(Raw data):
━━━━━━━━━━

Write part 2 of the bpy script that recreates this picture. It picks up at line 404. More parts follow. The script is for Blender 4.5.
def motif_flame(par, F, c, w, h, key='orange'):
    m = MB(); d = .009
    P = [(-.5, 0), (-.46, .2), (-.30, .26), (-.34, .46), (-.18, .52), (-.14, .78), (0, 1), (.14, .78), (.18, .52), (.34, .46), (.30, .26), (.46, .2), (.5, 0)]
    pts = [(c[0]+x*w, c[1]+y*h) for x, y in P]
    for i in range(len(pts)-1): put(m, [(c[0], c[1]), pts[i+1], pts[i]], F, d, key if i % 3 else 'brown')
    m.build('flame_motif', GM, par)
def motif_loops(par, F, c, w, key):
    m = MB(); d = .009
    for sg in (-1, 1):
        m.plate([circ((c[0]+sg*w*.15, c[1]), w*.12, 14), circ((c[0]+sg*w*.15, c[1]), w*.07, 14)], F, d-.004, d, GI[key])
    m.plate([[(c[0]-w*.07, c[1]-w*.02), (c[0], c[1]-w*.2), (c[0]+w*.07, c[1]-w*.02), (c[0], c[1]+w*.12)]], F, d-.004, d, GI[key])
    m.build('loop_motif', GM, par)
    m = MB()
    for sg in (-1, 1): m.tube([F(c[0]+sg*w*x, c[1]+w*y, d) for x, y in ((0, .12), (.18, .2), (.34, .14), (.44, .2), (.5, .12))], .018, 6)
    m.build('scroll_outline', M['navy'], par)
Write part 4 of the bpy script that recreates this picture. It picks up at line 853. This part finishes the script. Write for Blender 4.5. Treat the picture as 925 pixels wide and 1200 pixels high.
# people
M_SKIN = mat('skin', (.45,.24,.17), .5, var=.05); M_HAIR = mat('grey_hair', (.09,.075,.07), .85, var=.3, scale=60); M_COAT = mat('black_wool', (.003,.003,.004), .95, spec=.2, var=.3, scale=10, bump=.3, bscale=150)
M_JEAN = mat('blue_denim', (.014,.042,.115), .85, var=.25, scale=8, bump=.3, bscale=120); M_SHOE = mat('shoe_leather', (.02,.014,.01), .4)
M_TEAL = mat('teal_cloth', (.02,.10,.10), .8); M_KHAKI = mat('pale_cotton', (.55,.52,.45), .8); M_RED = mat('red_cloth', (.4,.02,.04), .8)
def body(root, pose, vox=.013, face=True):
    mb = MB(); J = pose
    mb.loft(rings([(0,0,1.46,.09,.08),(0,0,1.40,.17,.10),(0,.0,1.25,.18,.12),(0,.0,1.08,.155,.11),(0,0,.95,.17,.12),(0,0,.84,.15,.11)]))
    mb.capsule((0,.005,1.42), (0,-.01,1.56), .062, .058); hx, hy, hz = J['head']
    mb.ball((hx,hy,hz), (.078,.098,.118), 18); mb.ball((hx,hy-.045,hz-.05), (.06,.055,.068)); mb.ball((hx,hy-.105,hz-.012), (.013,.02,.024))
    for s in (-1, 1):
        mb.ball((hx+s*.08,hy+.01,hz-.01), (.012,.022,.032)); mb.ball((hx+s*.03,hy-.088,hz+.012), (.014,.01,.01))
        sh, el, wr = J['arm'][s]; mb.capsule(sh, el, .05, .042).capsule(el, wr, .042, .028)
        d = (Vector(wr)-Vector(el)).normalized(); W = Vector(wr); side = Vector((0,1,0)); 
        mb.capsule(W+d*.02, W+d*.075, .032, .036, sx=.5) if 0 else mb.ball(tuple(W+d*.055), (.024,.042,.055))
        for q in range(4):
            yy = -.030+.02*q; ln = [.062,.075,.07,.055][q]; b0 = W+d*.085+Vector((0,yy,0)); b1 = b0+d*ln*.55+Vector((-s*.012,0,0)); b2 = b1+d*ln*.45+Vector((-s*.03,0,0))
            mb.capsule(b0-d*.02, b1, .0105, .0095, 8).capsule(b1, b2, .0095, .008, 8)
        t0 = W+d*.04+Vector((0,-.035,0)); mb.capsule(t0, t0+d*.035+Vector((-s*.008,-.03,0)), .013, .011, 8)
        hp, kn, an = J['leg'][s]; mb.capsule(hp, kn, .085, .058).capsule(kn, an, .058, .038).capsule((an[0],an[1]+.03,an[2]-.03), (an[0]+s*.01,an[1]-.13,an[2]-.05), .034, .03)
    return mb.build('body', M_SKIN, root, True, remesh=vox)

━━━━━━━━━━

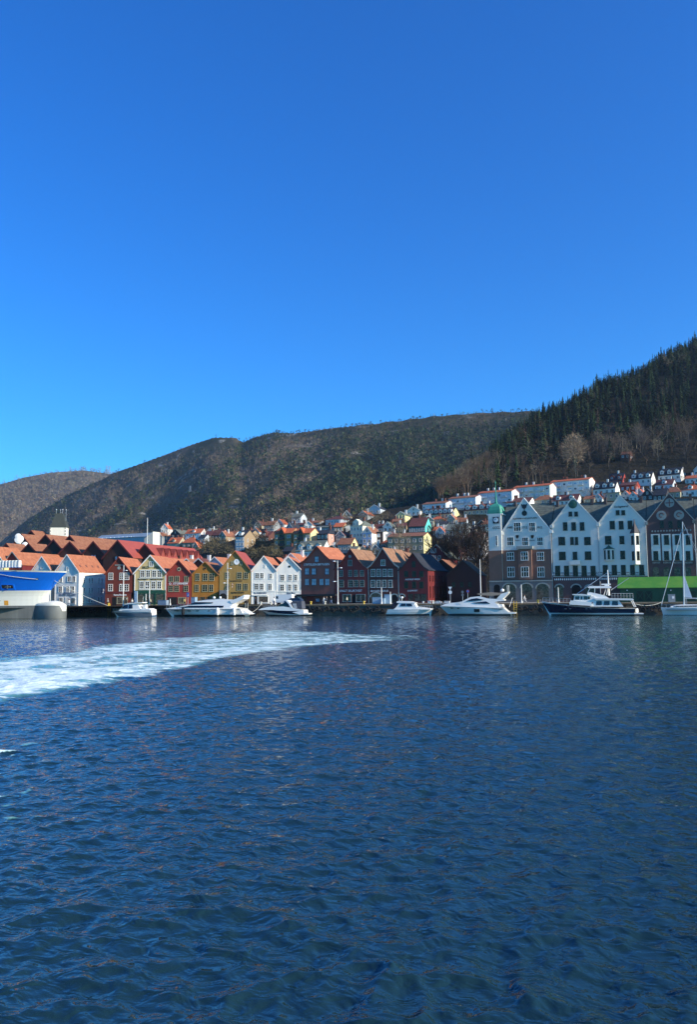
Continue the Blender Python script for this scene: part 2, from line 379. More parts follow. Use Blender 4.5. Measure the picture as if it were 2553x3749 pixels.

━━━━━━━━━━

(Task goal): Look through the material and say how many lines hold "Write". Give the number only.

(Task result): 2